Friday 21 June 2013

Cloud Computing ( Providers, Benefits and its Challenges)



The write up will be focused on the first three categories
1.    Application and Information clouds – Sometimes referred to as Software-as-a-Service, this type of cloud is referring to a business-level service. Typically available over the public Internet, these clouds are information-based.

2.    Development clouds – Sometimes referred to as Platform-as-a-Service, cloud development platforms enable application authoring and provide runtime environments without hardware investment

3.    Infrastructure clouds – Also referred to as Infrastructure-as-a-Service, this type of cloud enables IT infrastructure to be deployed and used via remote access and made available on an elastic basis.







Major SAAS vendors
Who’s using Clouds today?
Ø   Startups & Small businesses Can use clouds for everything
• SaaS, IaaS, collaboration services, online presence
Ø  Mid-Size Enterprises
Can use clouds for many things
• Compute cycles for R&D projects, online collaboration, partner integration, social networking, new business tools
Ø  Large Enterprises
More likely to have hybrid models where they keep some things in house
• On premises data for legal and risk management reasons

 
Cloud Computing Benefits
Cloud computing is enabling the enterprise to:
·         Expand scalability – By utilizing cloud computing, IT staff can quickly meet changing user loads without having to engineer for peak loads.
·         Lower infrastructure costs – With external clouds, customers do not own the infrastructure. This enables enterprises to eliminate capital expenditures and consume resources as a service, paying only for what they use. Clouds enable IT departments to save on application implementation, maintenance and security costs, while benefiting from the economies of scale a cloud can offer compared to even a large company network.
·         Increase utilization – By sharing computing power between multiple clients, cloud computing can increase utilization rates, further reducing IT infrastructure costs.
·         Improve end-user productivity – With cloud computing, users can access systems, regardless of their location or what device they are using (e.g., PCs, laptops, etc.).
·         Improve reliability – Cloud computing can cost-effectively provide multiple redundant sites, facilitating business continuity and disaster recovery scenarios.
·         Increase security – Due to centralization of data and increased security-focused resources from cloud computing providers, cloud computing can enhance data security. Cloud computing can also relieve an IT organization from routine tasks, including backup and recovery. External cloud service providers typically have more infrastructure to handle data security than the average small to midsize business.
·         Gain access to more sophisticated applications – External clouds can offer CRM and other advanced tools that were previously out of reach for many businesses with smaller IT budgets.
·         Downsize the IT department – By moving applications out to a cloud, IT departments can reduce the number of application administrators needed for deployment, maintenance and updates. It departments can then reassign key IT personnel to more strategic tasks.
·         Save energy – Going “green” is a key focus for many enterprises. Clouds help IT organizations reduce power, cooling and space usage to help the enterprise create environmentally responsible datacenters.

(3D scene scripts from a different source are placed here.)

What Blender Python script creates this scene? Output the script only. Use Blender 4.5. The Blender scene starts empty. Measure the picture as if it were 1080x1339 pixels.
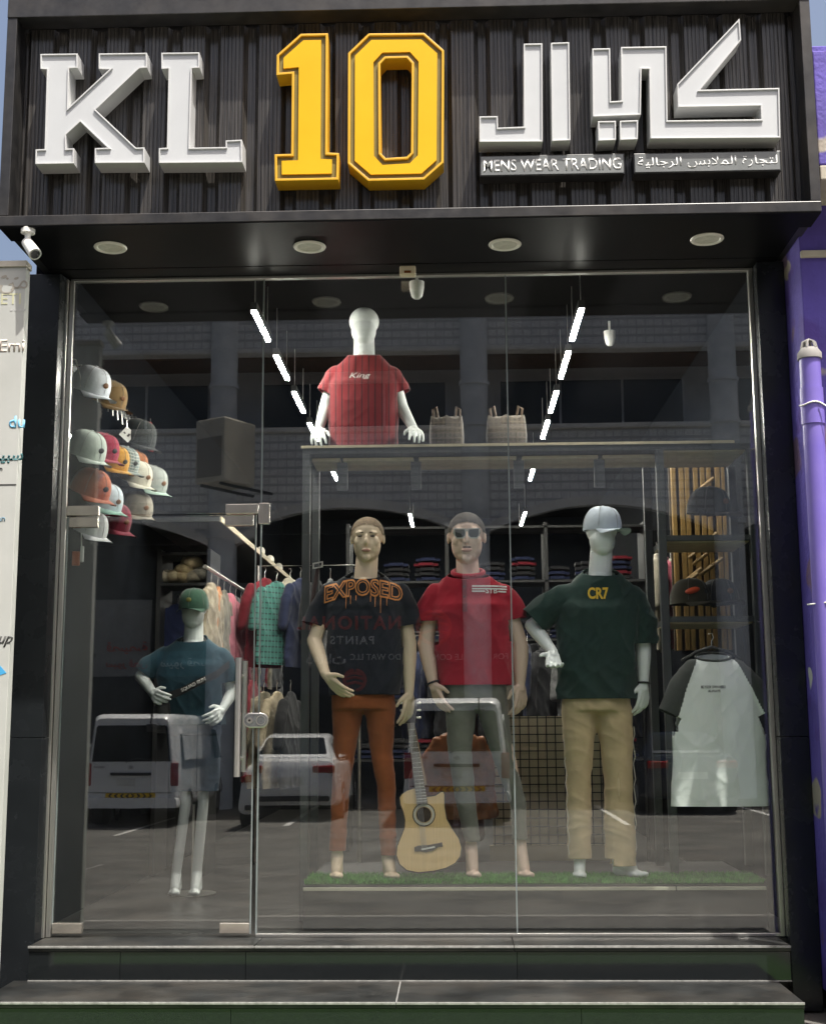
import bpy, bmesh, math, random
import numpy as np
from mathutils import Vector, Matrix, noise
from mathutils.bvhtree import BVHTree
SC = bpy.context.scene
COL = SC.collection
random.seed(7)
R = math.radians

# ------------------------------------------------------------------ camera
CAMP = Vector((2.0565, -6.7175, 1.0632))
PITCH, YAW, ROLL = R(9.198), R(1.790), R(-0.351)
F, CX, CY = 1690.0, 540.0, 669.5
_f = Vector((-math.sin(YAW)*math.cos(PITCH), math.cos(YAW)*math.cos(PITCH), math.sin(PITCH)))
_r0 = Vector((math.cos(YAW), math.sin(YAW), 0)); _u0 = _r0.cross(_f)
_r = _r0*math.cos(ROLL)+_u0*math.sin(ROLL); _u = -_r0*math.sin(ROLL)+_u0*math.cos(ROLL)
cam = bpy.data.cameras.new('camera'); camo = bpy.data.objects.new('camera', cam); COL.objects.link(camo)
camo.matrix_world = Matrix((( _r.x, _u.x, -_f.x, CAMP.x), (_r.y, _u.y, -_f.y, CAMP.y), (_r.z, _u.z, -_f.z, CAMP.z), (0, 0, 0, 1)))
cam.sensor_fit = 'VERTICAL'; cam.sensor_height = 24; cam.lens = 24*F/1339.0
cam.clip_start = .05; cam.clip_end = 3000
SC.camera = camo
# ------------------------------------------------------------------ sky, sun, exposure
SUN = Vector((.215, -.265, .92)).normalized()
w = bpy.data.worlds.new('World'); SC.world = w; w.use_nodes = True
nt = w.node_tree; bg = nt.nodes['Background']
sky = nt.nodes.new('ShaderNodeTexSky'); sky.sky_type = 'NISHITA'; sky.sun_disc = False
sky.sun_elevation = math.asin(SUN.z); sky.sun_rotation = math.atan2(SUN.x, SUN.y)
sky.air_density = 1.0; sky.dust_density = 9.0; sky.ozone_density = 1.0
nt.links.new(sky.outputs[0], bg.inputs[0]); bg.inputs[1].default_value = .105
sl = bpy.data.lights.new('sun', 'SUN'); sl.energy = 5.0; sl.angle = R(.53); sl.color = (1, .955, .88)
so = bpy.data.objects.new('sun', sl); COL.objects.link(so)
so.rotation_euler = SUN.to_track_quat('Z', 'Y').to_euler()
SC.view_settings.view_transform = 'Standard'; SC.view_settings.look = 'None'
SC.view_settings.exposure = .93; SC.view_settings.gamma = 1.0
SC.cycles.max_bounces = 8; SC.cycles.transparent_max_bounces = 24; SC.cycles.glossy_bounces = 4
SC.cycles.sample_clamp_indirect = 6.0; SC.cycles.caustics_reflective = False; SC.cycles.caustics_refractive = False

def at(px, py, Y):
    """World point seen at photo pixel (px, py) on the plane y = Y (a real distance)."""
    d = _f+_r*((px-CX)/F)-_u*((py-CY)/F)
    return CAMP+d*((Y-CAMP.y)/d.y)
def atz(px, py, Z):
    d = _f+_r*((px-CX)/F)-_u*((py-CY)/F)
    return CAMP+d*((Z-CAMP.z)/d.z)
def street(px, py, D):
    """Point in the street whose mirror image in the window is at (px, py); D metres before the glass."""
    p = at(px, py, D); return Vector((p.x, -D, p.z))

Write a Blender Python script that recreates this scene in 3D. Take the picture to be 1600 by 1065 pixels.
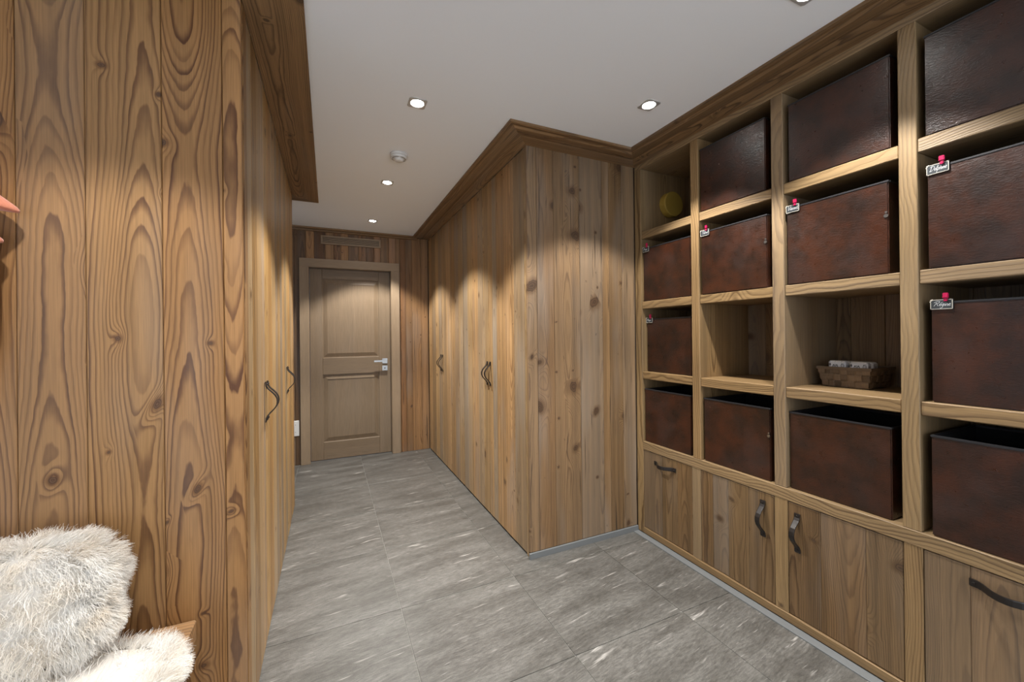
import bpy, bmesh, math, random
import numpy as np
from mathutils import Matrix, Vector, noise as mnoise

for o in list(bpy.data.objects): bpy.data.objects.remove(o, do_unlink=True)
SC = bpy.context.scene
COL = SC.collection
random.seed(7)

# ------------------------------------------------------------------ camera
F_PX, YAW, PITCH, ROLL, CAM_H, CY = 624.0, 0.4305, 0.0014, 0.0107, 1.3024, 523.0
cam = bpy.data.cameras.new('camera'); cam.sensor_fit = 'HORIZONTAL'; cam.sensor_width = 36.0
cam.lens = F_PX / 1600.0 * 36.0; cam.shift_y = (CY - 532.5) / 1600.0; cam.clip_start = 0.02
camo = bpy.data.objects.new('camera', cam); COL.objects.link(camo)
_f = Vector((math.sin(YAW), math.cos(YAW), 0)); _r = Vector((math.cos(YAW), -math.sin(YAW), 0)); _u = Vector((0, 0, 1))
_f, _u = _f * math.cos(PITCH) + _u * math.sin(PITCH), _u * math.cos(PITCH) - _f * math.sin(PITCH)
_r, _u = _r * math.cos(ROLL) - _u * math.sin(ROLL), _u * math.cos(ROLL) + _r * math.sin(ROLL)
camo.matrix_world = Matrix.Translation((0, 0, CAM_H)) @ Matrix((_r, _u, -_f)).transposed().to_4x4()
SC.camera = camo

# ------------------------------------------------------------------ world, daylight, exposure
world = bpy.data.worlds.new('world'); SC.world = world; world.use_nodes = True
bg = world.node_tree.nodes['Background']; bg.inputs[0].default_value = (0.62, 0.74, 1.0, 1); bg.inputs[1].default_value = 1.2
SC.view_settings.view_transform = 'Standard'; SC.view_settings.look = 'None'
SC.view_settings.gamma = 1.0; SC.view_settings.use_curve_mapping = False
SC.view_settings.exposure = 0.18
SPOT_W = 96.0
SPOT_COL = (1.0, 0.978, 0.945)

def daylight(name, loc, rot, sx, sy, watts):
    l = bpy.data.lights.new(name, 'AREA'); l.shape = 'RECTANGLE'; l.size = sx; l.size_y = sy
    l.energy = watts; l.color = (0.86, 0.93, 1.0)
    o = bpy.data.objects.new(name, l); COL.objects.link(o); o.location = loc; o.rotation_euler = rot
    return o
daylight('daylight_and_fill', (-1.5, -2.34, 1.27), (math.radians(90), 0, 0), 2.0, 1.5, 22.0)
daylight('daylight_and_fill', (-2.84, 0.75, 1.30), (math.radians(90), 0, math.radians(-90)), 1.2, 1.2, 1.6)
daylight('daylight_and_fill', (.95, -2.34, 1.15), (math.radians(90), 0, 0), 1.4, 2.0, 34.0)  # fill light for the added rear opening, lifts the ceiling

# ------------------------------------------------------------------ measured room
C = 2.439                       # ceiling
XM, YM = 1.056, 2.077           # corner of the wardrobe block on the right
XS = 1.862                      # front of the shelving
YB = 4.626                      # door wall
XL, YL0, YL1 = -0.25, 1.553, 3.53   # wardrobe block on the left
ZC = 2.418                      # underside of the cornice at the walls

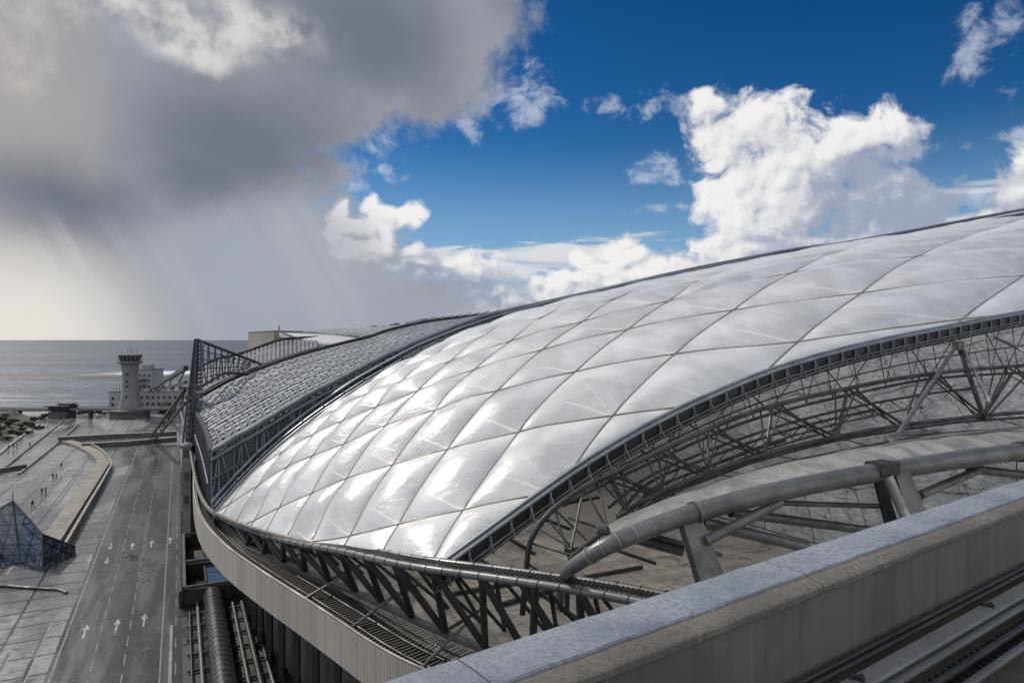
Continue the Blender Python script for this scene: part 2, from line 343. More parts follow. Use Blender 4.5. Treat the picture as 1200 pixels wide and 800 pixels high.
M['film'] = simple('wet translucent film', (.30,.295,.285), (.14,.14,.142), .1, .3, 0, .6, .5, 2., streak=(1,.35,1), detail=8)
def sea():
    m, nt, bs, out = newmat('sea water'); g = nt.new('ShaderNodeNewGeometry').outputs['Position']
    dist = nt.vm('LENGTH', g)
    w1 = nt.noise(nt.vm('MULTIPLY', g, (.35, 1., 1)), .09, 6, .62, .5); w2 = nt.noise(nt.vm('MULTIPLY', g, (.3, 1., 1)), .012, 5, .6, .4)
    sp = nt.new('ShaderNodeSeparateXYZ', {0: g})
    big = nt.noise(nt.vm('MULTIPLY', g, (.25, 1., 1)), .004, 4, .55)
    base = nt.mix(nt.ramp(big, .4, .62), (.045,.066,.095), (.022,.034,.055))
    y = nt.m('ADD', sp.outputs[1], nt.m('MULTIPLY', nt.m('SUBTRACT', w2, .5), 130.))
    band = nt.m('MULTIPLY', nt.ramp(y, 690., 735., 0, 1), nt.ramp(y, 800., 850., 1, 0))
    xm = nt.ramp(sp.outputs[0], -470., -400., 0, 1)
    fo = nt.noise(nt.vm('MULTIPLY', g, (.22, 1., 1)), .05, 6, .7, .6)
    foam_and_glint = nt.m('MULTIPLY', nt.m('MULTIPLY', band, xm), nt.ramp(fo, .42, .55))
    foam_glint = nt.m('MULTIPLY', nt.ramp(nt.noise(nt.vm('MULTIPLY', g, (.1, 1., 1)), .045, 7, .78, .6), .54, .68, 0, .36), nt.ramp(sp.outputs[1], 500., 1100., 1, 0))  # pale streaks on the nearer water, foam mixed with painted glints
    surf = nt.m('MULTIPLY', nt.ramp(nt.m('ADD', sp.outputs[1], nt.m('MULTIPLY', fo, 16.)), 352., 362., 1, 0), .6)
    foam_and_glint = nt.m('MAXIMUM', nt.m('MAXIMUM', foam_and_glint, foam_glint), surf)
    reef = nt.m('MULTIPLY', nt.m('MULTIPLY', nt.ramp(y, 640., 660., 0, 1), nt.ramp(y, 700., 735., 1, 0)), nt.ramp(nt.noise(nt.vm('MULTIPLY', g, (.1, 1., 1)), .02, 4), .45, .55))
    base = nt.mix(reef, base, (.02,.02,.02)); base = nt.mix(foam_and_glint, base, (.6,.65,.72))
    nt.set(bs.inputs['Base Color'], base); nt.set(bs.inputs['Roughness'], nt.m('ADD', nt.m('MULTIPLY', foam_and_glint, .5), nt.ramp(dist, 300., 2500., .36, .55)))
    nt.set(bs.inputs['Specular IOR Level'], .5); bs.inputs['IOR'].default_value = 1.33
    bn = nt.new('ShaderNodeBump', {'Height': nt.m('ADD', w1, nt.m('MULTIPLY', w2, 2.)), 'Strength': .55, 'Distance': 4.}); nt.l.new(bn.outputs[0], bs.inputs['Normal'])
    return m
M['sea'] = sea()

def lattice_glass():
    m, nt, bs, out = newmat('faceted dark glass'); tc = nt.new('ShaderNodeTexCoord').outputs['Object']
    sp = nt.new('ShaderNodeSeparateXYZ', {0: tc}); pl = nt.new('ShaderNodeCombineXYZ', {0: nt.m('ADD', nt.m('MULTIPLY', sp.outputs[0], .8), nt.m('MULTIPLY', sp.outputs[1], .6)), 1: sp.outputs[2]}).outputs[0]
    vo = 0.
    for an in (0, 60, 120): vo = nt.m('MAXIMUM', vo, lines(nt, nt.new('ShaderNodeVectorRotate', {'Vector': pl, 'Axis': (0,0,1), 'Angle': math.radians(an+12)}, rotation_type='AXIS_ANGLE').outputs[0], 0, 1.5, .16))
    vc = nt.new('ShaderNodeTexVoronoi', {'Vector': tc, 'Scale': 1.05}).outputs[1]
    tint = nt.new('ShaderNodeSeparateColor', {0: vc}).outputs[0]
    base = nt.mix(tint, (.04,.055,.08), (.12,.15,.20)); base = nt.mix(vo, base, (.012,.013,.015))
    nt.set(bs.inputs['Base Color'], base); bs.inputs['Roughness'].default_value = .1; bs.inputs['Metallic'].default_value = .3
    bn = nt.new('ShaderNodeBump', {'Height': tint, 'Strength': .25, 'Distance': .3}); nt.l.new(bn.outputs[0], bs.inputs['Normal'])
    return m
M['facet'] = lattice_glass()
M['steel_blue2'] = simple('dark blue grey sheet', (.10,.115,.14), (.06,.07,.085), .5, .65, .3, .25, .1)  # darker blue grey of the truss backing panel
M['block'] = simple('beige concrete block', (.34,.32,.28), (.27,.25,.22), .7, .8, 0, .08, .1)
M['deckwalk'] = simple('brown roof walkway', (.11,.10,.09), (.08,.073,.066), .6, .8, 0, 1., .4, 20)
# ---------------------------------------------------------------- sky, sun, camera
SUN_AZ, SUN_EL = math.radians(-55), math.radians(41)      # azimuth from +Y, negative = left
w = bpy.data.worlds.new('World'); bpy.context.scene.world = w; w.use_nodes = True
nt = NT(w.node_tree); nt.n.clear()
wo = nt.new('ShaderNodeOutputWorld'); bg = nt.new('ShaderNodeBackground', {'Strength': .1}); nt.l.new(bg.outputs[0], wo.inputs[0])
sky = nt.new('ShaderNodeTexSky'); sky.sky_type = 'NISHITA'; sky.sun_disc = False
sky.sun_elevation = SUN_EL; sky.sun_rotation = SUN_AZ % (2*math.pi); sky.air_density = 1.; sky.dust_density = .3; sky.ozone_density = 3.
d = nt.new('ShaderNodeTexCoord').outputs['Generated']; dn = nt.vm('NORMALIZE', d); sp = nt.new('ShaderNodeSeparateXYZ', {0: dn})
az = nt.m('ARCTAN2', sp.outputs[0], sp.outputs[1]); el = nt.m('ARCSINE', sp.outputs[2])
p = nt.new('ShaderNodeCombineXYZ', {0: az, 1: el}).outputs[0]
def ae(px, py): k = (px-600)/F; v = (398-py)/F; return math.atan(k), math.atan(v/math.sqrt(1+k*k))
def blobs(vec, lst, T=None):
    T = T or nt; cur = None
    for px, py, rx, ry in lst:
        cx, cy = ae(px, py); k = math.cos(cx); rx, ry = rx/F*k*k, ry/F*k
        f = T.m('SUBTRACT', 1., T.vm('LENGTH', T.vm('MULTIPLY_ADD', vec, (1/rx, 1/ry, 0), (-cx/rx, -cy/ry, 0))))
        cur = f if cur is None else T.m('MAXIMUM', cur, f)
    return cur
CUM = [(883,242,80,60),(905,225,80,70),(600,352,60,22),(650,345,60,24),(700,335,70,28),(760,325,60,26),(820,315,70,28),(880,300,80,30),(555,318,46,30),(900,215,90,60),(870,250,60,50),(418,268,34,26),(448,252,26,22),(472,262,22,20),(440,290,44,26),(462,312,30,22),(486,296,26,20),(500,322,34,22),(528,312,20,18),(1020,270,120,40),(930,205,125,85),(880,150,95,50),(1000,180,90,70),(1060,165,50,35),(860,230,60,60),(1030,235,100,60),(900,265,110,45),(830,125,30,28),(960,280,150,30),
       (1045,150,42,30),(1080,175,38,22),(845,185,42,40),(1075,245,60,50),
       (455,270,30,24),(410,292,26,24),(490,308,30,20),(520,325,34,20),(555,330,36,20),(440,240,20,18),(475,255,22,16),(402,250,18,14),(398,280,30,20),(545,308,22,16),(580,345,70,18),
       (735,300,42,26),(735,280,24,18),(700,318,60,22),(660,332,70,18),(790,318,60,20),(630,340,60,16),(850,320,60,16),(690,305,26,16),(625,330,22,14),
       (1195,190,22,28),(1160,246,40,10),(1210,220,70,36)]
WISP = [(372,178,34,34),(395,165,40,30),(610,105,60,34),(548,146,34,15),(785,130,80,26),(1165,60,56,50),(1120,30,34,26),(565,35,50,60),(420,165,60,26),(1190,145,30,14),(1080,180,60,24),(830,130,40,30),(780,198,40,18),(790,242,46,7),(462,196,30,8),(395,160,70,26),(700,120,46,18),(1110,240,130,26),(400,210,40,26)]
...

Challenges of Existing Cloud Computing Solutions
Like any new trend or technology, we must address some challenges that cloud computing poses before we can recognize its full value. These include:

·         A lack of interoperability – The absence of standardization across cloud computing platforms creates unnecessary complexity and results in high switching costs. Each compute cloud vendor has a different application model, many of which are proprietary, vertically integrated stacks that limit platform choice. Customers don’t want to be locked into a single provider and are often reluctant to relinquish control of their mission-critical applications to hosting service providers.
·         Application Compatibility – Most of the existing public compute clouds are not interoperable with existing applications and they limit the addressable market to those willing to write new applications from scratch.
·         Difficulty in meeting compliance regulations – Regulatory compliance requirements may limit the use of the shared infrastructure and utility model of external cloud computing for some environments. Achieving compliance often requires complete transparency of the underlying IT infrastructure that supports business-critical applications, while cloud computing by design places IT infrastructure into a ‘black box’ accessible only through well-defined interfaces. As a result, internal compute clouds may be a better solution for some applications that must meet stringent compliance requirements.
Inadequate security – By design, cloud vendors typically support multi-tenancy compute environments. IT managers must look for a balance between the security of an internal, dedicated infrastructure versus the improved economics of a shared cloud environment.